UCO Campus architect David Stapleton stands in front of Old North, one of the state’s oldest building dedicated to higher education. Photo by Brent Fuchs.

Old North Tower, a revered icon at the University of Central Oklahoma, is undergoing a multimillion dollar renovation that will give the building a new lease on life.

When David Stapleton, UCO’s architect and director, toured the building in 2000, he saw a structure begging for help.

“The floors were like trampolines,” he recalls. “The closer you got to the center of a room, the bigger the bounce. The structure was overloaded. I questioned what the builders were doing in 1892 when they constructed Old North for $50,000.

“There were no Lowe’s or Home Depots in that era. The builders used whatever was available on trains passing through Edmond,” Stapleton adds. “Old North was architecturally and structurally decrepit. Its flaws seemed to come from the timbers. As wood distorts, it sags, stretches and cracks. It gives a warning that says, ‘You shouldn’t be here.’”

The building was first deemed derelict in 1906.

“Decrepit is a nice word to describe the structure,” Stapleton says. “The four-story building was cobbled together with inadequate materials, even for that era. Floor and ceiling heights were inconsistent. Most of the workmen were likely unskilled in construction.”

UCO President Don Betz recalls that 2000 visit to Old North 14 years ago.

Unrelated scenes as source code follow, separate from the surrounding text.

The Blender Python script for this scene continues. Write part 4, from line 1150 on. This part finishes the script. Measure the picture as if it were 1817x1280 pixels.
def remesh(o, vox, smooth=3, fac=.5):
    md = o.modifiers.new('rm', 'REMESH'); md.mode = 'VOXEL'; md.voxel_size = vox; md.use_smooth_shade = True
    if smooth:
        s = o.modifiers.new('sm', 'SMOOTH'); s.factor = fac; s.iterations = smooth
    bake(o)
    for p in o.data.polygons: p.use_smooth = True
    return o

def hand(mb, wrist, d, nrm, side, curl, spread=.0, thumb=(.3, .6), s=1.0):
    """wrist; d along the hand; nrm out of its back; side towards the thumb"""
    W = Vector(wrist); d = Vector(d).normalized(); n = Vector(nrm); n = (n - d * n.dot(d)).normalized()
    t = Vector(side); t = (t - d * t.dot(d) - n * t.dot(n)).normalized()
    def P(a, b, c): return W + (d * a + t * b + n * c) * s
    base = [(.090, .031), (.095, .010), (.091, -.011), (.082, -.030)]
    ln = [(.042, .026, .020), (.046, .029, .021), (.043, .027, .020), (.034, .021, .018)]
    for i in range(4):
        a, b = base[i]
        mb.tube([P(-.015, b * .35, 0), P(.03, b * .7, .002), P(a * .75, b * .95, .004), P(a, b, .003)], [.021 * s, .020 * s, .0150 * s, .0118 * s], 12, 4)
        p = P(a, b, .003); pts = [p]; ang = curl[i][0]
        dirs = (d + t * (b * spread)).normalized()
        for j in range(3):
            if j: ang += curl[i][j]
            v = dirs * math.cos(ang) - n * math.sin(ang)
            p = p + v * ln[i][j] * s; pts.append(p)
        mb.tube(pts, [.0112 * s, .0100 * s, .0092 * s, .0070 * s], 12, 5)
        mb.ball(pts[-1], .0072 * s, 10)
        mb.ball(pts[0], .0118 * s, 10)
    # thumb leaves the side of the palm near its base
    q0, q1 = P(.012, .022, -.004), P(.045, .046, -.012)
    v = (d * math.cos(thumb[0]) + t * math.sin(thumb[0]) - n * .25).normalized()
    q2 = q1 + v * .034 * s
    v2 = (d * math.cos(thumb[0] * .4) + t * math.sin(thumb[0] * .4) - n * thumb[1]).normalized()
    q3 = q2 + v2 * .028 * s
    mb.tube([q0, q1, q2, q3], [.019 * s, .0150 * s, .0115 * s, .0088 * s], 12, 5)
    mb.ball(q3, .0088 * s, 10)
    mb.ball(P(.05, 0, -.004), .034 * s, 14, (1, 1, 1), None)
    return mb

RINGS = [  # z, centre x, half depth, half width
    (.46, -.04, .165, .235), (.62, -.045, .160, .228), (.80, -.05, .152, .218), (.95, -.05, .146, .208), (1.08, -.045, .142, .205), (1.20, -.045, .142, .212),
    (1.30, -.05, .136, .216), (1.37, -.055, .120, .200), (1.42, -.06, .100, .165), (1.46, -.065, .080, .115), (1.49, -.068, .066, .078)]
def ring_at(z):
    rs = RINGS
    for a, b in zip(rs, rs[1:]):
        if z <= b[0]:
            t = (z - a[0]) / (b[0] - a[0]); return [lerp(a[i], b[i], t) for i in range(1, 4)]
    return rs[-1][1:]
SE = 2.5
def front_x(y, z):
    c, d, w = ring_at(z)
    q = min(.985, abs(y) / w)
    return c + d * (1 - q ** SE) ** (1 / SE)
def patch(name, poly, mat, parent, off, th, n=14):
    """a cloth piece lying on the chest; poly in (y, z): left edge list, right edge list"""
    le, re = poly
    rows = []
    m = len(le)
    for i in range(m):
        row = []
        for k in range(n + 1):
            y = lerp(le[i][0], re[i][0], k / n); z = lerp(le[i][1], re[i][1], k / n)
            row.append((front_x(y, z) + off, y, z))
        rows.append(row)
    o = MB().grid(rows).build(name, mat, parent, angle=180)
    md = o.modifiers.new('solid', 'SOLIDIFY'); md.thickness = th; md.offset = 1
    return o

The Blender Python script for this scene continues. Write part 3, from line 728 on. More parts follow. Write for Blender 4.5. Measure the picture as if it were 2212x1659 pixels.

“I was provost then, and after touring the building, [Stapleton] and I decided it needed to be closed for safety reasons,” Betz says.

“In late 2000 it became apparent the exterior could be repaired,” Stapleton says. “However, the interior was a major issue. When the building closed in July 2001, planning studies began regarding renovation.”

Demolishing Old North seemed unthinkable. Its rich history resonates with students, faculty and alumnae.

“Old North opened Jan. 3, 1893, as a Normal School to train teachers. It was one of the earliest buildings in Oklahoma devoted to higher education,” Betz notes. “The men and women who first came here arrived with a passion for training teachers.”

Through the years, Old North was frequently repaired. In 1996 and 2006, two bond issues provided $5.5 million for exterior repairs. The third phase has received $6 million; $800,000 is needed for completion.

Randy Ross, a UCO Foundation Board member, and Dr. Lee Beasley, campaign co-chairman, take pride in UCO’s landmark symbol. Both attended classes in Old North and enjoy representing the college as alumnae.

Betz became UCO president in 2011 and made Old North a completion priority for UCO’s 125th anniversary, which will be celebrated in December. Occupancy is scheduled for 2016.

When completed, Old North will house classrooms, conference areas and historical displays that will fill the 40,000-square-foot structure. With a nostalgic nod to history, several areas will resemble a 125-year-old building.

“I want to see this building alive again with the hopes and dreams of students who will leave UCO with a great education and a great experience in a unique building,” Stapleton says.

“Looking up at the clock tower reminds me of Old North’s historic role as a seat of higher learning from the first days of Oklahoma Territory,” says Betz, “and of the continuing responsibility we embrace to offer exceptional education and access to those we serve every day.”